Techaisle also analyzed data by current digitalization strategy and cloud maturity level. “Holistic” firms (with organization-wide digital transformation strategy) are both much more likely to be using hybrid cloud today and to consider orchestration to be “critical;” these firms would appear to be good targets for SMB/Midmarket-focused orchestration campaigns. More than half of both “mature” and “born-in-the-cloud” firms are using hybrid today, with penetration expected to rise to 70%-80% over the next twelve months. Fully 40% of BITC and more than a quarter of “mature” cloud users also view orchestration as critical – making this another useful segmentation for marketers of orchestration tools looking at the SMB/Midmarket opportunity.
Automation and hybrid cloud workload management
Another perspective on the issue of hybrid cloud management is gained from a survey question that asked SMBs & midmarket firms currently using some form of cloud, “How do you ensure adequate performance and optimal resource use for hybrid workloads applications?” The question allowed for multiple responses, though some of the options provided (e.g., “manual – workloads and data are moved in accordance with set plans” and “workload and data migration are fully automated”) would seem to be mutually exclusive.
Data illustrates that SMBs using cloud generally use multiple different approaches to cloud workload management: the average is nearly two different responses per firm. For the most part, SMBs avoid a “set it and forget it” approach of assigning workloads to a specific set of resources.
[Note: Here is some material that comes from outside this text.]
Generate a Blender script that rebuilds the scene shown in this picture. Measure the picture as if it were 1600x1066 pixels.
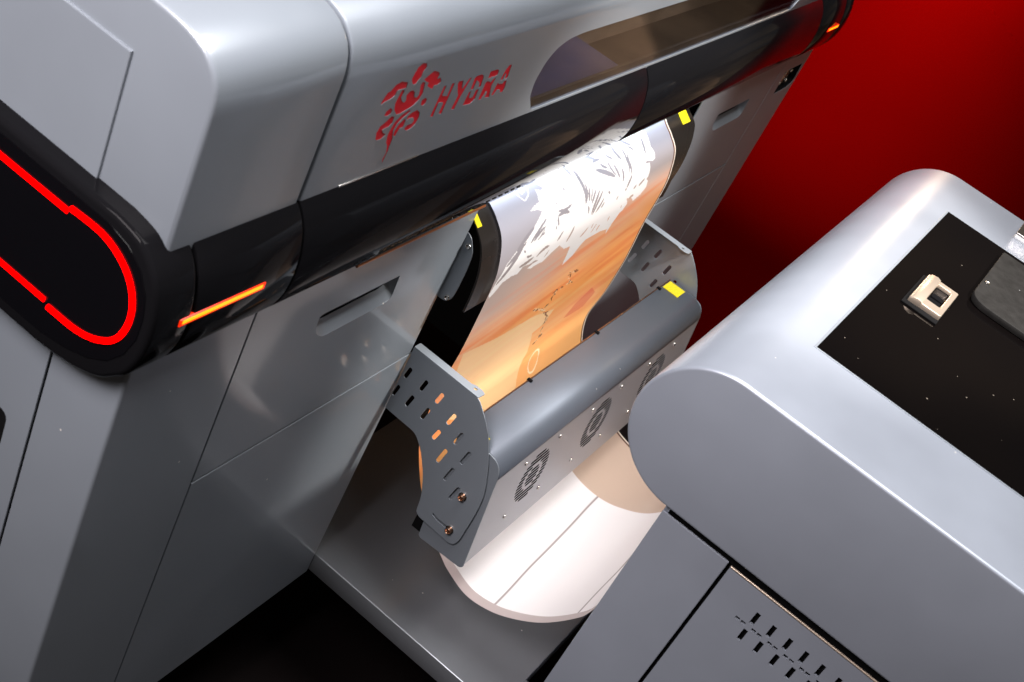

Instead, they are most likely to react to capacity alerts (“Workloads and data are moved in response to alerts that highlight capacity issues,” 54%) or make selective use of automation for workload management and data migration (44%); 38% report that they use manual processes to move workloads in accordance with set plans, while 36% state that workload and data migration are fully automated.
Channel-user disconnect
At various points in the survey – and in a companion channel survey conducted in roughly the same timeframe – Techaisle collected insights that are helpful to suppliers looking to identify the buyer and channel needs, gaps in current offerings and opportunities for differentiation.
There is a disconnect between user-demand and channel offering.
Surplus demand for integration, orchestration and automation of cloud and on-premise systems is likely to translate into buyer frustration, and into slower adoption of advanced cloud-based systems than might otherwise be the case. The data indicates a clear need for a combination of supplier guidance (to help partners avoid investment in unpromising areas) and support (to help them meet demand in high-growth opportunity areas).
As with disconnects in supply and demand of discrete services, mismatches between channel positioning as supporters of cloud adoption and customer focus on advanced services will become less pronounced over time, as the supplier community finds success in new integration-oriented service offerings. Techaisle believes that this transition signals a real opportunity for suppliers of orchestration/ automation tools. Orchestration can provide a programmatic bridge from a lack of core competency in cloud/on-premise and cloud/cloud integration to an ability to meet an expressed and growing need for integration support. Vendors who are able to ‘connect the dots’ between meeting demonstrable and accelerating demand for services and the channel’s desire to deliver replicable, high-margin, tools-based services should find success in attracting forward-looking partners to their ecosystems.
Meeting partner demand
What core activities are required to attract and develop key partners? Techaisle’s research shows that the top four ‘asks’ are incentives, advisory services, support and training – including insight on cloud orchestration. This guidance offers particular promise to vendors focused on orchestration. All suppliers need to ensure that their incentives, support and training are competitive and consistent with partner expectations and requirements. Not all, though, are positioned to support demand for advisory services focused on advanced topics like orchestration and automation. Techaisle sees vendors in the orchestration market as positioned to engage leading-edge partners. Those that deliver advisory services that enable market allies to develop long-term, roadmap-driven relationships with key customers will be able to establish leadership and momentum in an increasingly hybrid-dependent SMB market.